INFORMATION SUPPLIED -
☆ ☆ ☆ ☆ ☆
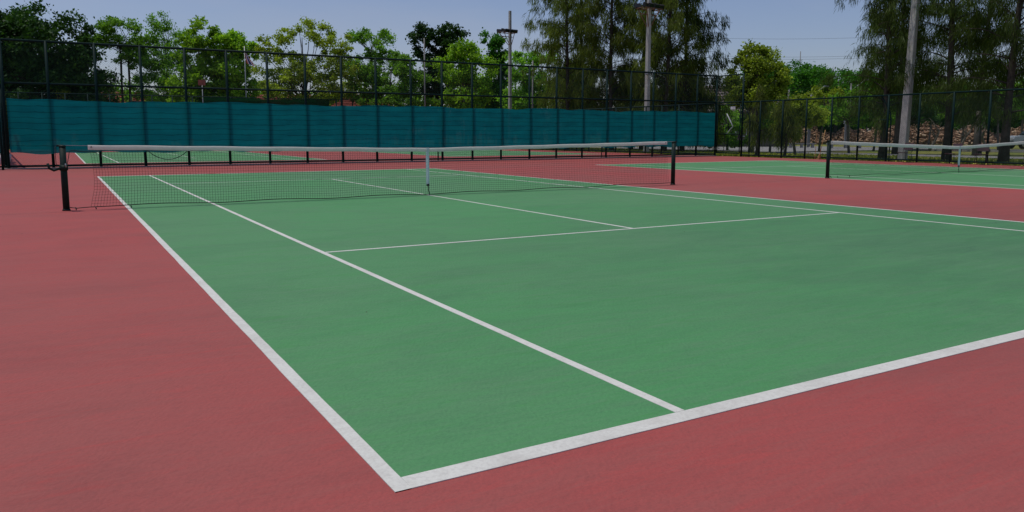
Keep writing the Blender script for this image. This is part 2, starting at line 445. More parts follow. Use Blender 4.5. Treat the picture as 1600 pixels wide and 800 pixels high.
# hoop-topped stay bars on the side fence
for y in (28.15, 19.75):
    MB().tube([(31.93, y+.45, 2.98), (31.99, y+.25, 2.6), (32.03, y+.05, 2.2), (32.03, y, 1.9), (32.03, y, 0)], .028, 8).build('stay_bar', M['paint'], lf, True)
    MB().tube([(31.9, y+.45, 1.9), (32.03, y, 1.9)], .02, 6).build('stay_bar', M['paint'], lf, True)
# gate bay at the corner
gt = empty('corner_gate', (31.9, 28.6, 0), 'narrow dark green gate in the tall corner bay where the two fences meet', 'gate')
for y in (0, 2.0):
    MB().tube([(0, y, 0), (0, y, 4.56)], .055, 10).build('gate_post', M['paint'], gt, True)
for z in (4.53, 3.03):
    MB().tube([(0, 0, z), (0, 2, z)], .034, 8).build('rail', M['paint'], gt, True)
lfm = MB()
for y0, z0, y1, z1 in ((.14, .18, .14, 2.9), (1.86, .18, 1.86, 2.9), (.14, .18, 1.86, .18), (.14, 2.9, 1.86, 2.9), (.14, 1.25, 1.86, 1.25)):
    lfm.tube([(-.01, y0, z0), (-.01, y1, z1)], .03, 8)
lfo = lfm.build('gate_leaf', M['paint'], gt, True)
MB().box((-.06, .08, 1.0), (.03, .22, 1.18)).build('latch', M['black'], lfo)
o = wire_mesh((0, .14), (0, 1.86), .18, 4.5).build('chain_link_mesh', M['wire'], gt); tag(o, kind='stuff')
MB().box((-.05, .5, 2.62), (-.03, .85, 2.78)).build('small_plate', M['white'], gt)

rf = fence('lower green chain-link fence continuing behind the teal screen on the right', (31.9, 30.65), (31.9, 70.5), [s for s in np.arange(1.5, 39.8, 1.55)], [.10, 3.0], 3.0, mesh_pitch=.12)
ff = fence('far green fence beyond the back courts, its rail just above the teal screen', (-5, 70.5), (31.8, 70.5), [s for s in np.arange(0, 36.8, 1.6)], [.10, 3.0, 4.5], 4.5, mesh_pitch=.14)
sf = fence('left side fence of the back court running away behind the screen', (-2.6, 30.9), (-5, 70.3), [s for s in np.arange(.1, 39.4, 1.55)], [.10, 3.0], 3.0, mesh_pitch=.12)
# gate posts at the near left corner
lg = empty('side_gate', (-2.62, 30.55, 0), 'dark green gate frame cut by the left edge of the photo', 'gate')
for dx, dy, h in ((-.02, -.7, 2.9), (-.35, -.35, 2.9)):
    MB().tube([(dx, dy, 0), (dx, dy, h)], .042, 8).build('gate_post', M['paint'], lg, True)
MB().tube([(-.02, -.7, .12), (-2.4, -.7, .12)], .03, 8).build('rail', M['paint'], lg, True)
MB().tube([(-.02, -.7, 2.85), (-2.4, -.7, 2.85)], .03, 8).build('rail', M['paint'], lg, True)

# ------------------------------------------------------------------ windscreens
def windscreen(name, x0, x1, y, ztop, zbot, mat, label, posts, seed=1, amp=.03, sagb=.04):
    rnd = random.Random(seed); nx = int((x1-x0)/.13); nz = 22; P = []
    ph = [rnd.uniform(0, 6.28) for _ in range(8)]
    for j in range(nz+1):
        t = j/nz; row = []
        for i in range(nx+1):
            x = x0+(x1-x0)*i/nx
            # distance to next post in span units
            q = min(abs(x-p) for p in posts)
            s = min(1, q/.78)
            belly = amp*s*math.sin(PI*min(1, max(0, t)))*(1+.6*math.sin(x*1.3+ph[0]))
            rip = .010*math.sin(t*nz*1.05+1.2*math.sin(x*.9+ph[1])+ph[2])*s + .008*math.sin(x*6+t*3+ph[3])*s
            zt = ztop + .03*math.sin(x*.8+ph[4])-.035*s*(1+math.sin(x*2.1+ph[6])) 
            zb = zbot + sagb*math.sin(x*1.7+ph[5])*.6 + .03*math.sin(x*4.4+ph[7]) + .03*s
            z = zb+(zt-zb)*t
            row.append((x, y-belly-rip-.02, z))
        P.append(row)
    o = MB().grid(P).build(name, mat, None, True)
    return tag(o, label, 'windscreen')
windscreen('shade_cloth_screen', -2.42, 31.75, YB-.05, 2.5, .55, M['cloth'], 'long teal shade cloth tied along the tall fence behind the near net', bx, 3)
windscreen('shade_cloth_screen', 10.3, 21.5, 70.42, 4.45, 2.0, M['cloth2'], 'dark bottle green cloth strip on the far fence, showing above the teal screen', [10.3+1.6*k for k in range(8)], 5)
P = []
for j in range(13):
    t = j/12; P.append([(-2.66-2.2*q/60+.06*math.sin(q*.9+t*2)+.04*math.sin(q*2.3), 31.0+36*q/60, .55+1.95*t+.03*math.sin(q*.7)) for q in range(61)])
tag(MB().grid(P).build('shade_cloth_screen', M['cloth'], None, True), 'teal shade cloth bunched along the left side fence of the back court', 'windscreen')
# loose cord hanging in a loop under the screen
cp = []
for k in range(13):
    t = k/12; cp.append((2.05+1.4*t, YB-.12, .60-.33*math.sin(PI*t)**.8))
tag(MB().tube(cp, .014, 6).build('hanging_cord', M['wire'], None, True), 'loose dark green cord looping below the teal screen between two posts', 'cord')
cp = [(-.75+.16*k/8*1.0, YB-.14, .03+.6*(k/8)**1.6) for k in range(9)] + [(-.45, YB-.14, .66), (-.2, YB-.14, .60), (.3, YB-.14, .56)]
tag(MB().tube(cp, .012, 6).build('hanging_cord', M['wire'], None, True), 'dark cord hanging from the screen to the ground behind the near net\'s left end', 'cord')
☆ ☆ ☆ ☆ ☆
THE EXERCISE - Copy exactly the lines running from the beginning of the listing through the line that has "2.78)).build('small_plate', M['white'], gt)". Drop the pictures.

FINAL RESULT -
Keep writing the Blender script for this image. This is part 2, starting at line 445. More parts follow. Use Blender 4.5. Treat the picture as 1600 pixels wide and 800 pixels high.
# hoop-topped stay bars on the side fence
for y in (28.15, 19.75):
    MB().tube([(31.93, y+.45, 2.98), (31.99, y+.25, 2.6), (32.03, y+.05, 2.2), (32.03, y, 1.9), (32.03, y, 0)], .028, 8).build('stay_bar', M['paint'], lf, True)
    MB().tube([(31.9, y+.45, 1.9), (32.03, y, 1.9)], .02, 6).build('stay_bar', M['paint'], lf, True)
# gate bay at the corner
gt = empty('corner_gate', (31.9, 28.6, 0), 'narrow dark green gate in the tall corner bay where the two fences meet', 'gate')
for y in (0, 2.0):
    MB().tube([(0, y, 0), (0, y, 4.56)], .055, 10).build('gate_post', M['paint'], gt, True)
for z in (4.53, 3.03):
    MB().tube([(0, 0, z), (0, 2, z)], .034, 8).build('rail', M['paint'], gt, True)
lfm = MB()
for y0, z0, y1, z1 in ((.14, .18, .14, 2.9), (1.86, .18, 1.86, 2.9), (.14, .18, 1.86, .18), (.14, 2.9, 1.86, 2.9), (.14, 1.25, 1.86, 1.25)):
    lfm.tube([(-.01, y0, z0), (-.01, y1, z1)], .03, 8)
lfo = lfm.build('gate_leaf', M['paint'], gt, True)
MB().box((-.06, .08, 1.0), (.03, .22, 1.18)).build('latch', M['black'], lfo)
o = wire_mesh((0, .14), (0, 1.86), .18, 4.5).build('chain_link_mesh', M['wire'], gt); tag(o, kind='stuff')
MB().box((-.05, .5, 2.62), (-.03, .85, 2.78)).build('small_plate', M['white'], gt)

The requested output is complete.